■ DATA SEGMENT ■
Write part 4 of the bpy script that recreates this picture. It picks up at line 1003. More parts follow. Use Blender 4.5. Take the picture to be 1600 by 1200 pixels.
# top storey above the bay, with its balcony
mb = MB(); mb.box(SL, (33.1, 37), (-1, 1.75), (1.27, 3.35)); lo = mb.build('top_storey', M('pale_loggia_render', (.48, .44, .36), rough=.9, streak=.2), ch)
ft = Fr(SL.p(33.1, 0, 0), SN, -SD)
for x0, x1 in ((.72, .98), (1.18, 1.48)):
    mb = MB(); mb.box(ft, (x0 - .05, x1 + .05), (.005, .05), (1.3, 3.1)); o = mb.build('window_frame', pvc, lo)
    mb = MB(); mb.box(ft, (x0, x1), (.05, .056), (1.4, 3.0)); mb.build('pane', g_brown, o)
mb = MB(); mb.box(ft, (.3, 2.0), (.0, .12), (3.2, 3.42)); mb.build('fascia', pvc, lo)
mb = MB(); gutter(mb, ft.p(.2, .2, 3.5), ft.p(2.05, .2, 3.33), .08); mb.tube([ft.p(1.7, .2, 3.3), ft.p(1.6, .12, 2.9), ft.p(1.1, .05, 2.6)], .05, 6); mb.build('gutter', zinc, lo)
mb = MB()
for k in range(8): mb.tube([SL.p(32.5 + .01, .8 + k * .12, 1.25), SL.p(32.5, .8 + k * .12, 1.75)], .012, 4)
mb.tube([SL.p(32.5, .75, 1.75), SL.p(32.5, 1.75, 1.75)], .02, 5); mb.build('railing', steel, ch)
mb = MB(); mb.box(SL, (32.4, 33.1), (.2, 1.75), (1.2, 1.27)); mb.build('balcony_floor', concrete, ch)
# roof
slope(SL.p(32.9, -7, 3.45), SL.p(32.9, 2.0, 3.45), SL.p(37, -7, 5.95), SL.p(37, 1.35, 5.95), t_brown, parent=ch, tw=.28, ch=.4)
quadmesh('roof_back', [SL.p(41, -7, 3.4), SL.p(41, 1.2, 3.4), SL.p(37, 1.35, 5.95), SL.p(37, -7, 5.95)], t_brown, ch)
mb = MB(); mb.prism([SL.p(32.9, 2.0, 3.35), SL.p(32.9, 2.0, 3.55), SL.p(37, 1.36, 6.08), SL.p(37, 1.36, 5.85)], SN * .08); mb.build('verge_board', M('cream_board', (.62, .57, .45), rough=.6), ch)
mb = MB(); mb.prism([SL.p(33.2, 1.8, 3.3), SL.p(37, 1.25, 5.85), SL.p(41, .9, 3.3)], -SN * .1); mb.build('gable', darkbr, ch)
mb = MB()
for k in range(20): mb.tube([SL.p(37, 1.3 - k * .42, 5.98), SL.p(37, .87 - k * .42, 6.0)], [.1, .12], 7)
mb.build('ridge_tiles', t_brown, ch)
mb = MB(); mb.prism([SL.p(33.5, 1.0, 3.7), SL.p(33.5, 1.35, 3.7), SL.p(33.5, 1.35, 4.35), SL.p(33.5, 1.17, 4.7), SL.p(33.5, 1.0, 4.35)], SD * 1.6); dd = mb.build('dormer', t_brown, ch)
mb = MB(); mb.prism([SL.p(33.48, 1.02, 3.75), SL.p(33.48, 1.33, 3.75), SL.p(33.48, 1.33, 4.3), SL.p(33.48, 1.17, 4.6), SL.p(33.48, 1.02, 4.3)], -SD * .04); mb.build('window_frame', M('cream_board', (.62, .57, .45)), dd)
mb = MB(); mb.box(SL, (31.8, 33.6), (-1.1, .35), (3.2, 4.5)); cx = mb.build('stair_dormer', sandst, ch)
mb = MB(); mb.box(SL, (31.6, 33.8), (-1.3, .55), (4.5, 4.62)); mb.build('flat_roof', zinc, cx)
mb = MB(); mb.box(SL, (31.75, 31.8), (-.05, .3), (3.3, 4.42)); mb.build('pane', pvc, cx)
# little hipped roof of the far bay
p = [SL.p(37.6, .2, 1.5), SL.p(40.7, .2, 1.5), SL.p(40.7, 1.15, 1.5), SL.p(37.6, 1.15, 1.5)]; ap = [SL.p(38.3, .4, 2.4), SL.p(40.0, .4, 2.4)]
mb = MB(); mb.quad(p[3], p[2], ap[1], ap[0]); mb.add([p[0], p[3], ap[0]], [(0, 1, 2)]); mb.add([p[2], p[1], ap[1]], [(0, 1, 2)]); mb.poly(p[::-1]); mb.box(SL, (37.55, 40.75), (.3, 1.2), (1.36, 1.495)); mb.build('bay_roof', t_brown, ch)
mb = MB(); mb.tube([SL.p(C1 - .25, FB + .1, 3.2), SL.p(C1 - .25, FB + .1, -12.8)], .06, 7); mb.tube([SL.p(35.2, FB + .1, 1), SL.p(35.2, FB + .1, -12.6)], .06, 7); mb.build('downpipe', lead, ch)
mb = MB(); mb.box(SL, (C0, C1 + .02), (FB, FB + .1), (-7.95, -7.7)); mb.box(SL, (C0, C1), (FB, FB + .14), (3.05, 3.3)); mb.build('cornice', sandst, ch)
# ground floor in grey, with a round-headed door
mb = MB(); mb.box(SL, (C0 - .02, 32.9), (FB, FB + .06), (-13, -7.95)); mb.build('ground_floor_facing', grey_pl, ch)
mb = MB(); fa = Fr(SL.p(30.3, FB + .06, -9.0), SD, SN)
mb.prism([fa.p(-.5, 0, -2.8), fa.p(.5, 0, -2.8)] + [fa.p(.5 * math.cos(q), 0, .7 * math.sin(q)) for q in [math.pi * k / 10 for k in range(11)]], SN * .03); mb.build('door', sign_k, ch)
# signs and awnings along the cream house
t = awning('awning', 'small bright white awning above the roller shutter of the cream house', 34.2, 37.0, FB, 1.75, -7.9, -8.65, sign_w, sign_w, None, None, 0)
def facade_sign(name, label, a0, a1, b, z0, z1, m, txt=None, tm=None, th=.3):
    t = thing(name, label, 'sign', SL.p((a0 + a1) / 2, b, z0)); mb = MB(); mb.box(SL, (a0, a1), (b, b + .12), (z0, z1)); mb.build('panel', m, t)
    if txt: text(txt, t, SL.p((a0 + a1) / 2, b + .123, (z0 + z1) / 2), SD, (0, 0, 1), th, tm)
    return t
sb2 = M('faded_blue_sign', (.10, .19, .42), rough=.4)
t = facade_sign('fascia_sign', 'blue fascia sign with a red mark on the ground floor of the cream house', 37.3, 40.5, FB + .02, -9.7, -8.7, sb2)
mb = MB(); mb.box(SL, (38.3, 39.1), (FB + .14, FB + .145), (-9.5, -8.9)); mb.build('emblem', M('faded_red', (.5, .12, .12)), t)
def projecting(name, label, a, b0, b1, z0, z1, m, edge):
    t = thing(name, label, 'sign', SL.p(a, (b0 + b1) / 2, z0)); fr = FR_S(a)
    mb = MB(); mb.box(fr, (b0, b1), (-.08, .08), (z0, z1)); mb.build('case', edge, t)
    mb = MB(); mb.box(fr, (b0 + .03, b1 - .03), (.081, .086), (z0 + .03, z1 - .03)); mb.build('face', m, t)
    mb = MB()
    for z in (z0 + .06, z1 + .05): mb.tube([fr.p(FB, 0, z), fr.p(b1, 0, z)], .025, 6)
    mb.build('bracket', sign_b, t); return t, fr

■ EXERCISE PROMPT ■
All of the data must be returned exactly.

■ TASK OUTPUT ■
Write part 4 of the bpy script that recreates this picture. It picks up at line 1003. More parts follow. Use Blender 4.5. Take the picture to be 1600 by 1200 pixels.
# top storey above the bay, with its balcony
mb = MB(); mb.box(SL, (33.1, 37), (-1, 1.75), (1.27, 3.35)); lo = mb.build('top_storey', M('pale_loggia_render', (.48, .44, .36), rough=.9, streak=.2), ch)
ft = Fr(SL.p(33.1, 0, 0), SN, -SD)
for x0, x1 in ((.72, .98), (1.18, 1.48)):
    mb = MB(); mb.box(ft, (x0 - .05, x1 + .05), (.005, .05), (1.3, 3.1)); o = mb.build('window_frame', pvc, lo)
    mb = MB(); mb.box(ft, (x0, x1), (.05, .056), (1.4, 3.0)); mb.build('pane', g_brown, o)
mb = MB(); mb.box(ft, (.3, 2.0), (.0, .12), (3.2, 3.42)); mb.build('fascia', pvc, lo)
mb = MB(); gutter(mb, ft.p(.2, .2, 3.5), ft.p(2.05, .2, 3.33), .08); mb.tube([ft.p(1.7, .2, 3.3), ft.p(1.6, .12, 2.9), ft.p(1.1, .05, 2.6)], .05, 6); mb.build('gutter', zinc, lo)
mb = MB()
for k in range(8): mb.tube([SL.p(32.5 + .01, .8 + k * .12, 1.25), SL.p(32.5, .8 + k * .12, 1.75)], .012, 4)
mb.tube([SL.p(32.5, .75, 1.75), SL.p(32.5, 1.75, 1.75)], .02, 5); mb.build('railing', steel, ch)
mb = MB(); mb.box(SL, (32.4, 33.1), (.2, 1.75), (1.2, 1.27)); mb.build('balcony_floor', concrete, ch)
# roof
slope(SL.p(32.9, -7, 3.45), SL.p(32.9, 2.0, 3.45), SL.p(37, -7, 5.95), SL.p(37, 1.35, 5.95), t_brown, parent=ch, tw=.28, ch=.4)
quadmesh('roof_back', [SL.p(41, -7, 3.4), SL.p(41, 1.2, 3.4), SL.p(37, 1.35, 5.95), SL.p(37, -7, 5.95)], t_brown, ch)
mb = MB(); mb.prism([SL.p(32.9, 2.0, 3.35), SL.p(32.9, 2.0, 3.55), SL.p(37, 1.36, 6.08), SL.p(37, 1.36, 5.85)], SN * .08); mb.build('verge_board', M('cream_board', (.62, .57, .45), rough=.6), ch)
mb = MB(); mb.prism([SL.p(33.2, 1.8, 3.3), SL.p(37, 1.25, 5.85), SL.p(41, .9, 3.3)], -SN * .1); mb.build('gable', darkbr, ch)
mb = MB()
for k in range(20): mb.tube([SL.p(37, 1.3 - k * .42, 5.98), SL.p(37, .87 - k * .42, 6.0)], [.1, .12], 7)
mb.build('ridge_tiles', t_brown, ch)
mb = MB(); mb.prism([SL.p(33.5, 1.0, 3.7), SL.p(33.5, 1.35, 3.7), SL.p(33.5, 1.35, 4.35), SL.p(33.5, 1.17, 4.7), SL.p(33.5, 1.0, 4.35)], SD * 1.6); dd = mb.build('dormer', t_brown, ch)
mb = MB(); mb.prism([SL.p(33.48, 1.02, 3.75), SL.p(33.48, 1.33, 3.75), SL.p(33.48, 1.33, 4.3), SL.p(33.48, 1.17, 4.6), SL.p(33.48, 1.02, 4.3)], -SD * .04); mb.build('window_frame', M('cream_board', (.62, .57, .45)), dd)
mb = MB(); mb.box(SL, (31.8, 33.6), (-1.1, .35), (3.2, 4.5)); cx = mb.build('stair_dormer', sandst, ch)
mb = MB(); mb.box(SL, (31.6, 33.8), (-1.3, .55), (4.5, 4.62)); mb.build('flat_roof', zinc, cx)
mb = MB(); mb.box(SL, (31.75, 31.8), (-.05, .3), (3.3, 4.42)); mb.build('pane', pvc, cx)
# little hipped roof of the far bay
p = [SL.p(37.6, .2, 1.5), SL.p(40.7, .2, 1.5), SL.p(40.7, 1.15, 1.5), SL.p(37.6, 1.15, 1.5)]; ap = [SL.p(38.3, .4, 2.4), SL.p(40.0, .4, 2.4)]
mb = MB(); mb.quad(p[3], p[2], ap[1], ap[0]); mb.add([p[0], p[3], ap[0]], [(0, 1, 2)]); mb.add([p[2], p[1], ap[1]], [(0, 1, 2)]); mb.poly(p[::-1]); mb.box(SL, (37.55, 40.75), (.3, 1.2), (1.36, 1.495)); mb.build('bay_roof', t_brown, ch)
mb = MB(); mb.tube([SL.p(C1 - .25, FB + .1, 3.2), SL.p(C1 - .25, FB + .1, -12.8)], .06, 7); mb.tube([SL.p(35.2, FB + .1, 1), SL.p(35.2, FB + .1, -12.6)], .06, 7); mb.build('downpipe', lead, ch)
mb = MB(); mb.box(SL, (C0, C1 + .02), (FB, FB + .1), (-7.95, -7.7)); mb.box(SL, (C0, C1), (FB, FB + .14), (3.05, 3.3)); mb.build('cornice', sandst, ch)
# ground floor in grey, with a round-headed door
mb = MB(); mb.box(SL, (C0 - .02, 32.9), (FB, FB + .06), (-13, -7.95)); mb.build('ground_floor_facing', grey_pl, ch)
mb = MB(); fa = Fr(SL.p(30.3, FB + .06, -9.0), SD, SN)
mb.prism([fa.p(-.5, 0, -2.8), fa.p(.5, 0, -2.8)] + [fa.p(.5 * math.cos(q), 0, .7 * math.sin(q)) for q in [math.pi * k / 10 for k in range(11)]], SN * .03); mb.build('door', sign_k, ch)
# signs and awnings along the cream house
t = awning('awning', 'small bright white awning above the roller shutter of the cream house', 34.2, 37.0, FB, 1.75, -7.9, -8.65, sign_w, sign_w, None, None, 0)
def facade_sign(name, label, a0, a1, b, z0, z1, m, txt=None, tm=None, th=.3):
    t = thing(name, label, 'sign', SL.p((a0 + a1) / 2, b, z0)); mb = MB(); mb.box(SL, (a0, a1), (b, b + .12), (z0, z1)); mb.build('panel', m, t)
    if txt: text(txt, t, SL.p((a0 + a1) / 2, b + .123, (z0 + z1) / 2), SD, (0, 0, 1), th, tm)
    return t
sb2 = M('faded_blue_sign', (.10, .19, .42), rough=.4)
t = facade_sign('fascia_sign', 'blue fascia sign with a red mark on the ground floor of the cream house', 37.3, 40.5, FB + .02, -9.7, -8.7, sb2)
mb = MB(); mb.box(SL, (38.3, 39.1), (FB + .14, FB + .145), (-9.5, -8.9)); mb.build('emblem', M('faded_red', (.5, .12, .12)), t)
def projecting(name, label, a, b0, b1, z0, z1, m, edge):
    t = thing(name, label, 'sign', SL.p(a, (b0 + b1) / 2, z0)); fr = FR_S(a)
    mb = MB(); mb.box(fr, (b0, b1), (-.08, .08), (z0, z1)); mb.build('case', edge, t)
    mb = MB(); mb.box(fr, (b0 + .03, b1 - .03), (.081, .086), (z0 + .03, z1 - .03)); mb.build('face', m, t)
    mb = MB()
    for z in (z0 + .06, z1 + .05): mb.tube([fr.p(FB, 0, z), fr.p(b1, 0, z)], .025, 6)
    mb.build('bracket', sign_b, t); return t, fr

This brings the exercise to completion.